Pages

Friday, November 09, 2007

Rudd's Prolonged Honeymoon Will End at the Approach of Ballot Box

A reply by Con George-Kotzabasis to Professor Sinclair Davidson’s article, titled A Perfect Political Storm May Sink Coalition, On Line Opinion, November 6, 2007


Professor Davidson presents a serious and imaginative argument on the axis of Joseph Schumpeter’s notion of “job ownership” as an answer to the puzzling question that a government that has engendered a crop of prosperity in Australia faces electoral defeat.

But there is a fundamental contradiction in his argument that torpedoes his thesis. For if “WorkChoices legislation” and the processes of the free-market—which were in existence under Kim Beazley and had hardly impacted favorably to his electoral prospects as they presumably do now with Kevin Rudd—are psychologically threatening the “job ownership” of Australians, an untested Rudd as economic manager, who can still cannot outpace Howard as a better economic manager--as he has done on other issues-- that in the electorate is almost an indelible perception and which all polls clearly show, can hardly make workers feel more secure about their job ownership under his government. Moreover a government that is perceived to be dominated by the unions which scarcely have the reputation of saving or creating jobs. In such a situation, it’s hardly imaginable that people will vote for the devil they do not really know.

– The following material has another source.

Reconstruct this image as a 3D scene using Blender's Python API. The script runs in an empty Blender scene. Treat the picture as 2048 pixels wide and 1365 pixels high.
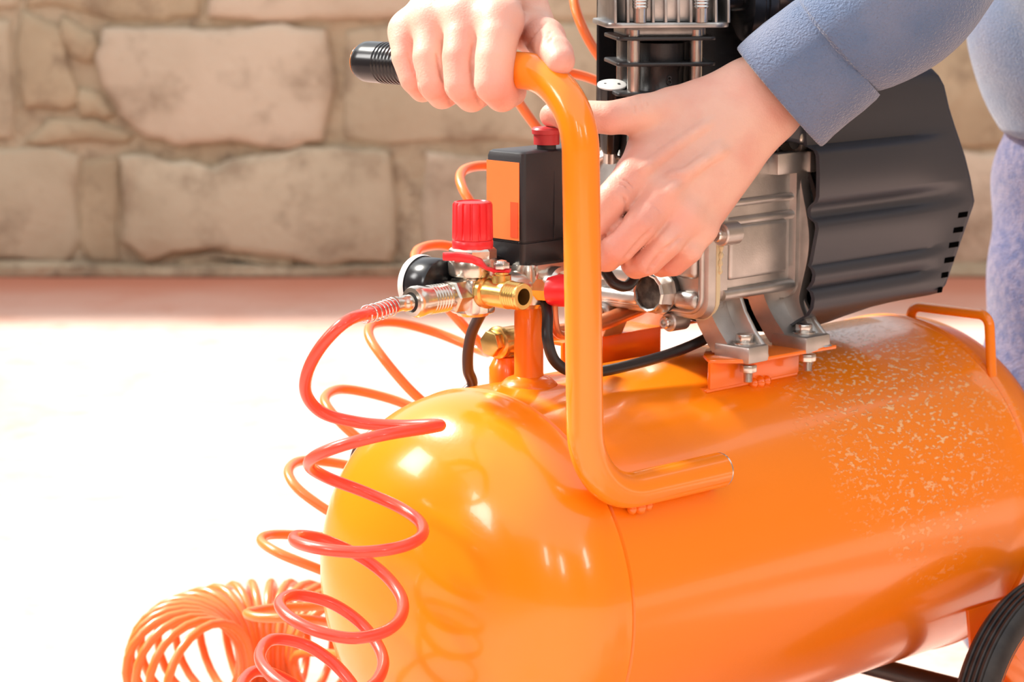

I believe that there is another subjective element that tentatively answers the puzzle. It’s the prolonged honeymoon, for as yet unknown psychological reasons, of Rudd with the electorate that continuous to drive his favorable polls. They have created a momentum of success and the people who are answering the questions of the pollsters get a great frisson, a great thrill, by thinking they are riding on this winning horse. But their thrill will cease before the end of the race, that is, as they approach the ballot box. At the vicinity of the real poll on November 24, when the prospects of the two parties will be very close, “subjective reality” will be given its knockout punch by objective reality, and the electorate will chose the current economic security against the uncertainty generated by union dominated Labor occupying the treasury benches.